Fiber Connectivity Management Best Practices

A set of proven solutions is available for transforming data center fiber infra­structure in ways that align with core IT objec­tives. These solutions include:

• Structured cabling. TIA-942 cable infrastructure design standards provide practical guidelines for key fiber connectivity param­eters, such as cabling distances, pathways, site selection, space, layout and replication of all active ports on a CPL (Central Patching Location).

• Best-in-class hardware. Fiber hardware solutions can ensure the integrity and manageability of data center connectivity such as advanced “mimic” panels that prevent excessive handling of sensitive connectors, stag­gered cabling architectures that eliminate slack and factory-terminated connec­tions that safeguard signal integrity.

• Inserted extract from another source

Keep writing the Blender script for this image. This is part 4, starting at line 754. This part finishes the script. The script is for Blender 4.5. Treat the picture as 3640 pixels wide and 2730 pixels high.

By taking advantage of these solutions, IT organizations can upgrade to the high-performance, change-friendly fiber environment neces­sary to support intense data center workloads. They also can ensure that their data center fiber connectiv­ity won’t cause performance bottlenecks.

Essential Outcomes

The right fiber infrastructure to support evolving storage requirements protects the health of the data center connectivity infra­structure and empowers IT to: 

• Better meet the escalating demands of the business

• Substantially reduce risk 

• Improve allocation of limited OpEx budgets

Only fiber delivers the high throughput and low latency required by massive data applications. That’s why IT leaders should make a sober assessment of the current state of their data center’s circulatory system and take steps now to safeguard its health not just for the next weeks or months — but for the highly chal­lenging years to come.